■ Written problem
The entries below should be transcribed in their entirety, exactly as written.

== Recorded information

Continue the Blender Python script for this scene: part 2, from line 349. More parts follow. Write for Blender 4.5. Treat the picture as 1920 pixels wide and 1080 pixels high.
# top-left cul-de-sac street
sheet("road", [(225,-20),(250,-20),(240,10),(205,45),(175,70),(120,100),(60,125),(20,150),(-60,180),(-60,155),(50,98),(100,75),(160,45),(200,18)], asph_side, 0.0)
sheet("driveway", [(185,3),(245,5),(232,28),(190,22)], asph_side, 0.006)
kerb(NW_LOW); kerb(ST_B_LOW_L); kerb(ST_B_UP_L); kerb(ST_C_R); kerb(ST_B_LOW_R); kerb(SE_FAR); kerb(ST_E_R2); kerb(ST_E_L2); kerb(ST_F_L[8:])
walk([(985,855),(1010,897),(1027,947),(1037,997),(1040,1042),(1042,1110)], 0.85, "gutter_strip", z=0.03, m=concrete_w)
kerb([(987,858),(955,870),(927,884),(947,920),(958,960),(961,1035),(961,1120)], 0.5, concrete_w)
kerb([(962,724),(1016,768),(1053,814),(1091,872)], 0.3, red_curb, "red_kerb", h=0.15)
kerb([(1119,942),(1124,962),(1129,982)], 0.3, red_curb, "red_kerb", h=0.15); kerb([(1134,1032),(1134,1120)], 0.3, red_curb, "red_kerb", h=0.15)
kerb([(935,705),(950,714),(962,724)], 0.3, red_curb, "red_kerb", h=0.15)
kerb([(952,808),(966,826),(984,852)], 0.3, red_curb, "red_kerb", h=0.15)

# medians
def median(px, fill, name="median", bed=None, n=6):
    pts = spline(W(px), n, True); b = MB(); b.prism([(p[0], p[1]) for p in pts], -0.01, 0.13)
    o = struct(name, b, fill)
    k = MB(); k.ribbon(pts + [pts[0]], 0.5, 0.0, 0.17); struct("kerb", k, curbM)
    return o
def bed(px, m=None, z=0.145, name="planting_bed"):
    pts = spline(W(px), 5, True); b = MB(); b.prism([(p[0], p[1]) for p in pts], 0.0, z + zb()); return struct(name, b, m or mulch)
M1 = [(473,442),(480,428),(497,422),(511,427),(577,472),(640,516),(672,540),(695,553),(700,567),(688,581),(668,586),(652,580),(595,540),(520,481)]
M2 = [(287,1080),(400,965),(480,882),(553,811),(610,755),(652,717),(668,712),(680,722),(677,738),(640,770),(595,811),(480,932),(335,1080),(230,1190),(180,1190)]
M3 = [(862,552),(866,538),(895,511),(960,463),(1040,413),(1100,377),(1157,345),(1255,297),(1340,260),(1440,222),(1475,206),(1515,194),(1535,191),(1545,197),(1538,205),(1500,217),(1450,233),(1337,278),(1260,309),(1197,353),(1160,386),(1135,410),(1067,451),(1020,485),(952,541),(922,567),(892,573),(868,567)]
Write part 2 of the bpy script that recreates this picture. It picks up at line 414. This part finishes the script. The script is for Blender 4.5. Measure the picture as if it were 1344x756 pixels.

====

■ Reply to the task
Continue the Blender Python script for this scene: part 2, from line 349. More parts follow. Write for Blender 4.5. Treat the picture as 1920 pixels wide and 1080 pixels high.
# top-left cul-de-sac street
sheet("road", [(225,-20),(250,-20),(240,10),(205,45),(175,70),(120,100),(60,125),(20,150),(-60,180),(-60,155),(50,98),(100,75),(160,45),(200,18)], asph_side, 0.0)
sheet("driveway", [(185,3),(245,5),(232,28),(190,22)], asph_side, 0.006)
kerb(NW_LOW); kerb(ST_B_LOW_L); kerb(ST_B_UP_L); kerb(ST_C_R); kerb(ST_B_LOW_R); kerb(SE_FAR); kerb(ST_E_R2); kerb(ST_E_L2); kerb(ST_F_L[8:])
walk([(985,855),(1010,897),(1027,947),(1037,997),(1040,1042),(1042,1110)], 0.85, "gutter_strip", z=0.03, m=concrete_w)
kerb([(987,858),(955,870),(927,884),(947,920),(958,960),(961,1035),(961,1120)], 0.5, concrete_w)
kerb([(962,724),(1016,768),(1053,814),(1091,872)], 0.3, red_curb, "red_kerb", h=0.15)
kerb([(1119,942),(1124,962),(1129,982)], 0.3, red_curb, "red_kerb", h=0.15); kerb([(1134,1032),(1134,1120)], 0.3, red_curb, "red_kerb", h=0.15)
kerb([(935,705),(950,714),(962,724)], 0.3, red_curb, "red_kerb", h=0.15)
kerb([(952,808),(966,826),(984,852)], 0.3, red_curb, "red_kerb", h=0.15)

# medians
def median(px, fill, name="median", bed=None, n=6):
    pts = spline(W(px), n, True); b = MB(); b.prism([(p[0], p[1]) for p in pts], -0.01, 0.13)
    o = struct(name, b, fill)
    k = MB(); k.ribbon(pts + [pts[0]], 0.5, 0.0, 0.17); struct("kerb", k, curbM)
    return o
def bed(px, m=None, z=0.145, name="planting_bed"):
    pts = spline(W(px), 5, True); b = MB(); b.prism([(p[0], p[1]) for p in pts], 0.0, z + zb()); return struct(name, b, m or mulch)
M1 = [(473,442),(480,428),(497,422),(511,427),(577,472),(640,516),(672,540),(695,553),(700,567),(688,581),(668,586),(652,580),(595,540),(520,481)]
M2 = [(287,1080),(400,965),(480,882),(553,811),(610,755),(652,717),(668,712),(680,722),(677,738),(640,770),(595,811),(480,932),(335,1080),(230,1190),(180,1190)]
M3 = [(862,552),(866,538),(895,511),(960,463),(1040,413),(1100,377),(1157,345),(1255,297),(1340,260),(1440,222),(1475,206),(1515,194),(1535,191),(1545,197),(1538,205),(1500,217),(1450,233),(1337,278),(1260,309),(1197,353),(1160,386),(1135,410),(1067,451),(1020,485),(952,541),(922,567),(892,573),(868,567)]
Write part 2 of the bpy script that recreates this picture. It picks up at line 414. This part finishes the script. The script is for Blender 4.5. Measure the picture as if it were 1344x756 pixels.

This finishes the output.